SLAM founder Michael A. Gould-Wartofsky ’07 said yesterday that the group is currently trying to help ununionized workers at Harvard lobby their firms for representation.

“A lot of the outsourcing that has been happening has been to bust unions,” Gould-Wartofsky said. “That’s especially what we’re focusing on with the security guards.”

The last of Harvard’s in-house security guard positions were outsourced to a private firm, Allied-Barton Security, last fall, resulting in the folding of their former union.

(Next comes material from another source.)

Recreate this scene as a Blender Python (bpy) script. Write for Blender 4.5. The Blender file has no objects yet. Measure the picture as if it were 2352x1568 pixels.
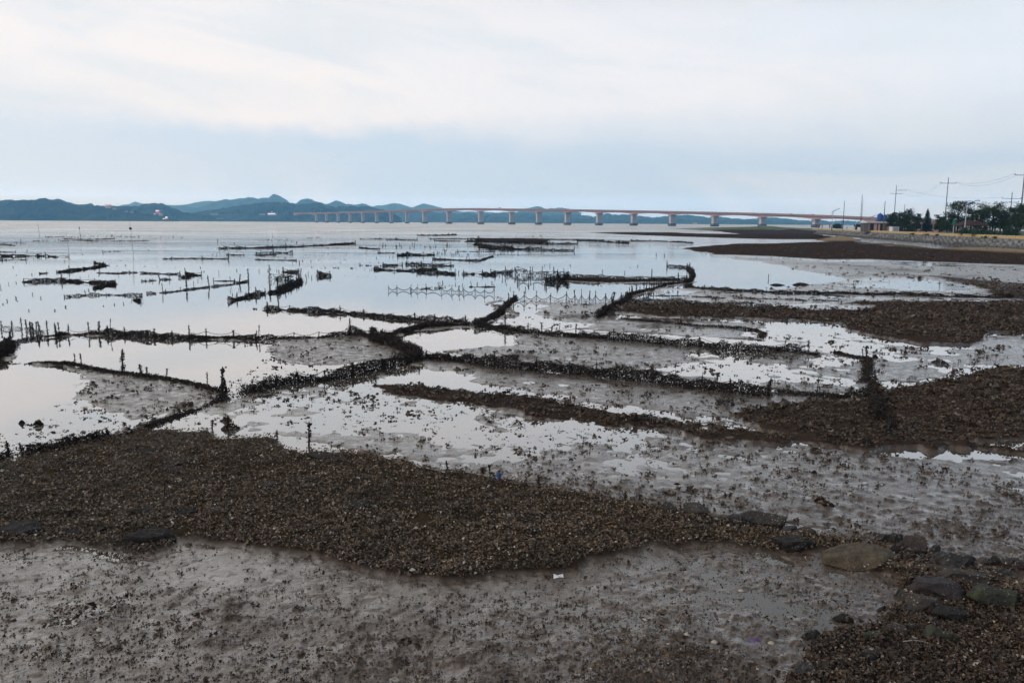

Allied-Barton Security guards are not unionized.

Harvard’s Deputy Director of Labor Relations James LaBua said last week that the unionization of Harvard’s security guards must be addressed through Allied-Barton, not through the University.

“Whether it’s the SEIU or some other union that wants to organize them, they certainly have the right to do that,” LaBua said last week.

SLAM members said that this week’s events, which have included a meet-and-greet with campus janitors on Monday and a discussion of the living wage on Tuesday, have succeeded in raising awareness of workers’ rights on campus.

“Labor issues and union organizing is something that a lot of Harvard students are not familiar with,” said Alyssa M. Aguilera ‘08, a SLAM member. “[There have been] so many new faces, so many new people in the meetings.”

Aguilera said one hundred people signed a petition yesterday outlining SLAM’s demands, including an end to outsourcing in-house Harvard jobs. Aguilera said SLAM will deliver the petition to administrators next Friday.